Goethe spricht in seiner «Morphologie» von der für die Ätherkräfte charakteristischen, ständig beweglich bleibenden «Bildung», die im Gegensatz zur fertigen, fixierten Gestalt steht. Rudolf Steiner nennt sie „ätherische Bildekräfte“. Ein Teil dieser Kräfte wird für die „Bildung“ im oben genannten Sinn verwendet.

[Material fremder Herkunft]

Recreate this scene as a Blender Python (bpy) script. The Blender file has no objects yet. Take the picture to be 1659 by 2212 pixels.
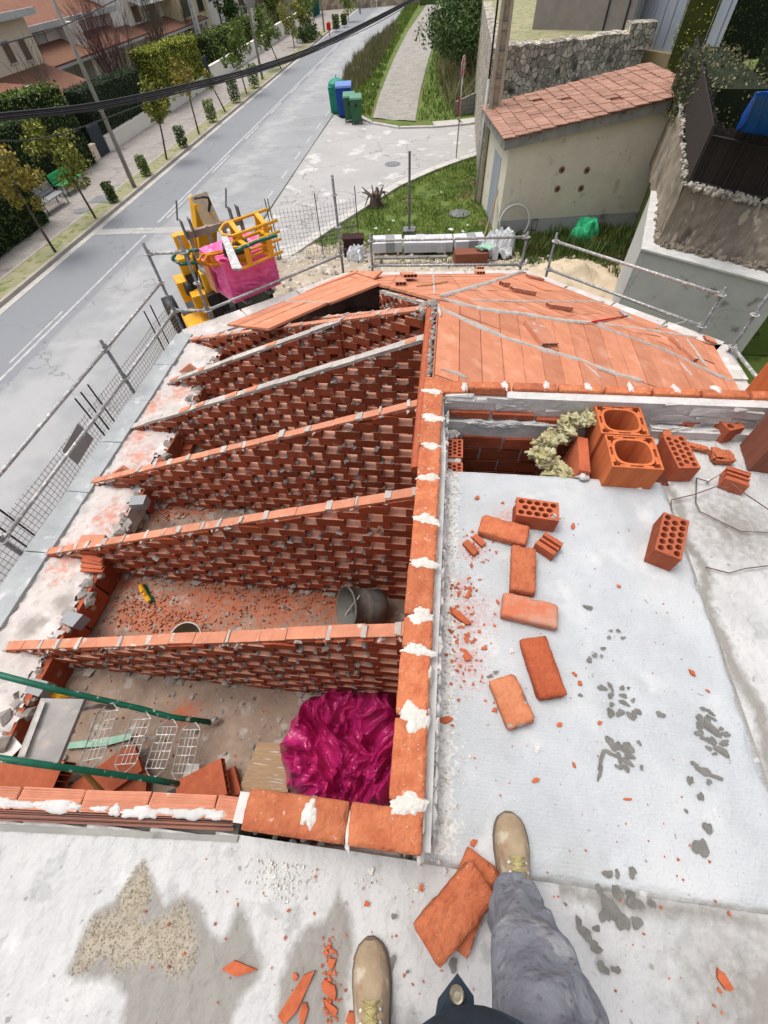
import bpy, math, random
import numpy as np
from mathutils import Vector, Matrix, noise as mnoise
R = math.radians
S = bpy.context.scene
COL = S.collection
rnd = random.Random(7)

# ------------------------------------------------------------------ camera model (used to read real positions off the photo)
FC = 910.0; CX, CY = 829.5, 1106.0; HC = 1.84
D = Vector((878.0-CX, 1758.0-CY, FC)).normalized()
Y = Vector((1001.0-CX, -129.0-CY, FC)); Y = (Y - D*Y.dot(D)).normalized()
X = Y.cross(-D)
if X[0] < 0: X = -X
def ray(px, py):
    r = Vector((px-CX, py-CY, FC)); return Vector((r.dot(X), r.dot(Y), -r.dot(D)))
def P(px, py, z):            # point of the horizontal plane at height z
    r = ray(px, py); t = (z-HC)/r.z; return Vector((r.x*t, r.y*t, z))
def PX(px, py, x):
    r = ray(px, py); t = x/r.x; return Vector((x, r.y*t, HC+r.z*t))
def PY(px, py, y):
    r = ray(px, py); t = y/r.y; return Vector((r.x*t, y, HC+r.z*t))
def PP(px, py, o, n):        # point of an inclined plane
    r = ray(px, py); t = (Vector(o)-Vector((0,0,HC))).dot(n)/r.dot(n); return Vector((0,0,HC))+r*t
G = -5.6                      # street level
ZS = -2.2                     # eave slab
ZF = -2.55                    # loft floor
ZR = -0.66                    # ridge

cam = bpy.data.cameras.new('camera'); co = bpy.data.objects.new('camera', cam); COL.objects.link(co)
M = Matrix(((X[0], -X[1], -X[2]), (Y[0], -Y[1], -Y[2]), (-D[0], D[1], D[2])))
co.matrix_world = Matrix.Translation((0, 0, HC)) @ M.to_4x4()
cam.sensor_fit = 'HORIZONTAL'; cam.angle = 2*math.atan(829.5/FC); cam.clip_start = .02; cam.clip_end = 900
S.camera = co

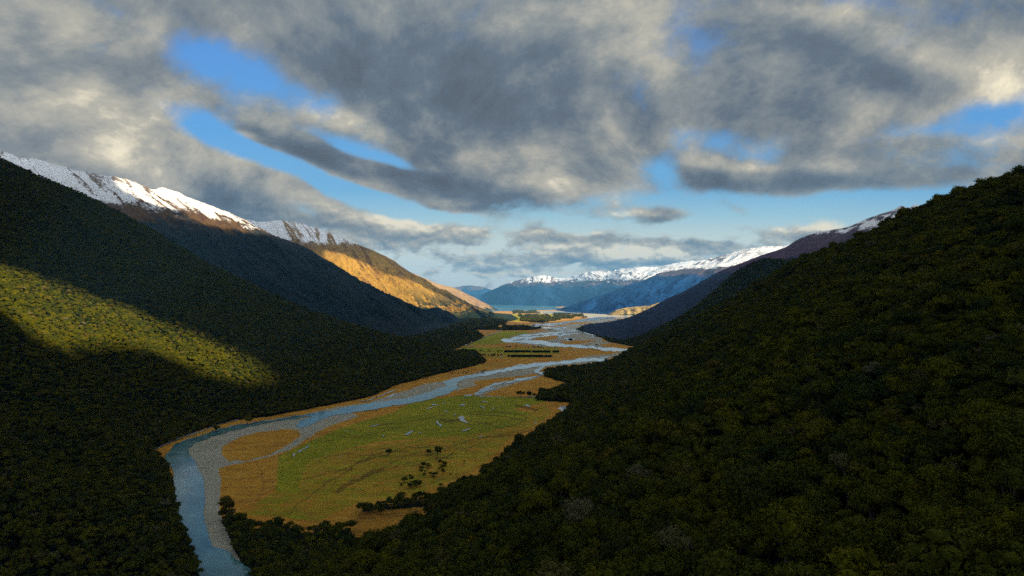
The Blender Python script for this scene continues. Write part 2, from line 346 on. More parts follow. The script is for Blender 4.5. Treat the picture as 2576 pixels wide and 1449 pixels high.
# ---------------------------------------------------------------- the valley floor: one sheet to the horizon, finer near the viewer
POLY_GRAVEL = [
    [(640,1449),(600,1395),(556,1300),(552,1249),(556,1206),(549,1179),(589,1166),(655,1153),(722,1133),(757,1113),(779,1099),(808,1080),(850,1062),(905,1046),(880,1036),(830,1044),(738,1050),(655,1062),(589,1080),(529,1095),(489,1112),(465,1129),(480,1150),(495,1175),(505,1199),(508,1249),(505,1299),(518,1333),(528,1373),(575,1400),(600,1449)],
    [(931,1010),(1021,982),(1071,965),(1114,958),(1128,970),(1064,997),(1024,1006),(954,1012)],
    [(1151,955),(1200,935),(1290,922),(1371,921),(1348,939),(1271,952),(1220,965),(1171,974),(1145,985)],
    [(1183,945),(1236,932),(1288,922),(1343,912),(1398,908),(1448,902),(1490,893),(1536,891),(1588,880),(1592,883),(1580,892),(1531,901),(1528,911),(1468,914),(1418,919),(1368,923),(1323,931),(1248,942),(1183,950)],
    [(1191,995),(1215,984),(1240,968),(1285,958),(1345,948),(1355,940),(1374,928),(1374,936),(1350,952),(1295,964),(1245,980),(1210,994),(1300,998),(1370,995),(1371,999),(1190,997)],
    [(1303,843),(1261,855),(1291,862),(1373,872),(1448,871),(1548,881),(1590,880),(1612,872),(1513,858),(1513,846),(1450,829),(1473,817),(1540,810),(1596,799),(1596,794),(1460,794),(1483,801),(1443,806),(1410,811),(1348,814),(1323,822),(1363,828),(1385,830),(1335,838)],
    [(1348,782),(1460,783),(1468,788),(1400,790),(1340,787)], [(1458,789),(1596,789),(1596,795),(1470,795)],
    [(1155,745),(1160,740),(1170,742)],
    [(931,1013),(990,990),(1010,984),(1000,1000),(960,1014)],
    [(765,1042),(800,1034),(850,1022),(905,1016),(925,1012),(925,1017),(850,1033),(775,1046)],
    [(455,1108),(500,1096),(533,1083),(600,1066),(670,1056),(757,1043),(757,1047),(670,1060),(600,1071),(533,1088),(500,1101),(457,1113)],
]
POLY_TANOVER = [
    [(600,1099),(655,1085),(722,1078),(752,1082),(756,1096),(729,1116),(682,1141),(622,1157),(575,1158),(560,1146),(556,1125)],
    [(1405,859),(1440,856),(1500,856),(1505,858),(1470,863),(1425,866)], [(1508,865),(1550,862),(1608,871),(1603,878),(1560,876),(1520,872)],
    [(1330,856),(1360,848),(1400,843),(1405,850),(1370,856)], [(1190,958),(1260,950),(1345,941),(1340,946),(1280,955),(1200,968)],
    [(1390,815),(1440,810),(1500,812),(1470,815)], [(1345,822),(1400,818),(1440,818),(1400,824)],
    [(1515,808),(1560,802),(1590,800),(1585,806),(1540,810)],
]
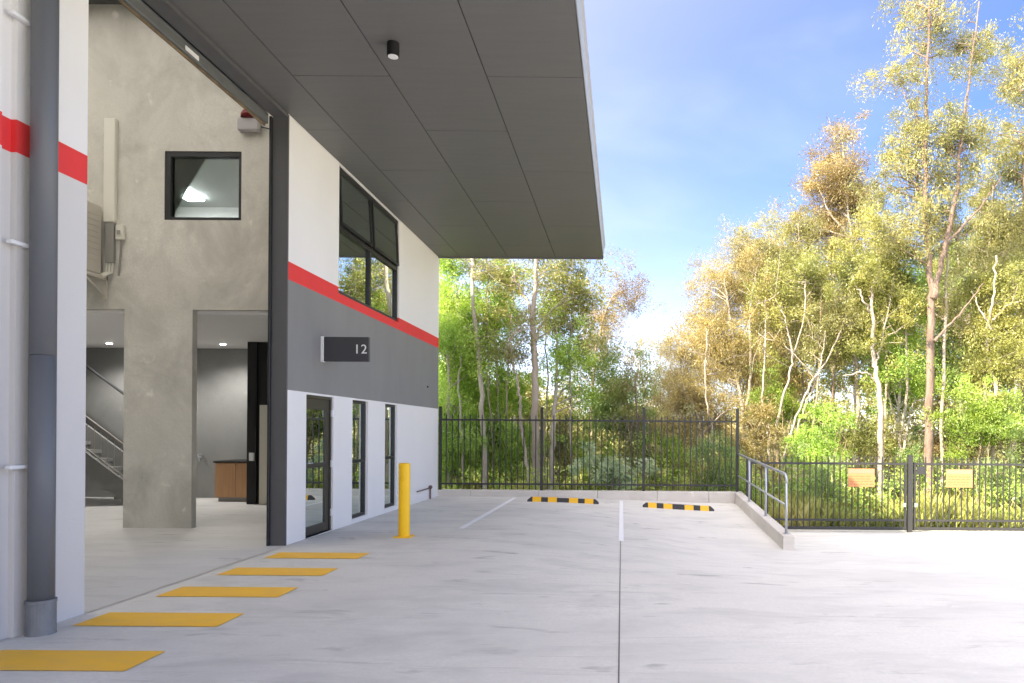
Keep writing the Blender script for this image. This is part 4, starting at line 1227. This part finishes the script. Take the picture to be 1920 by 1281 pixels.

„Der Deutsche hat für den Komplex des Daseins eines wirklichen Wesens das Wort Gestalt. Er abstrahiert bei diesem Ausdruck von dem Beweglichen, er nimmt an, daß ein Zusammengehöriges festgestellt, abgeschlossen und in seinem Charakter fixiert sei.
Betrachten wir aber alle Gestalten, besonders die organischen, so Enden wir, daß nirgend ein Bestehendes, nirgend ein Ruhendes, ein Abgeschlossenes vorkommt, sondern daß vielmehr alles in einer steten Bewegung schwanke. Daher unsere Sprache das Wort Bildung sowohl von dem Hervorgebrachten, als von dem Hervorgebrachtwerdenden gehörig genug zu brauchen pflegt.
Wollen wir also eine Morphologie einleiten, so dürfen wir nicht von Gestalt sprechen; sondern, wenn wir das Wort brauchen, uns allenfalls dabei nur die Idee, den Begriff oder ein in der Erfahrung nur für den Augenblick Festgehaltenes denken.
Das Gebildete wird sogleich wieder umgebildet, und wir haben uns, wenn wir einigermaßen zum lebendigen Anschaun der Natur gelangen wollen, selbst so beweglich und bildsam zu erhalten, nach dem Beispiele mit dem sie uns vorgeht.“

Goethe: Morphologie: Die Absicht eingeleitet

Siehe auch

Anmerkungen


Literatur

  1. Rudolf Steiner: Geisteswissenschaftliche Menschenkunde, GA 107 (1988), ISBN 3-7274-1070-1 pdf pdf(2) html mobi epub archive.org English: rsarchive.org
Literaturangaben zum Werk Rudolf Steiners folgen, wenn nicht anders angegeben, der Rudolf Steiner Gesamtausgabe (GA), Rudolf Steiner Verlag, Dornach/Schweiz Email: verlag@steinerverlag.com URL: www.steinerverlag.com.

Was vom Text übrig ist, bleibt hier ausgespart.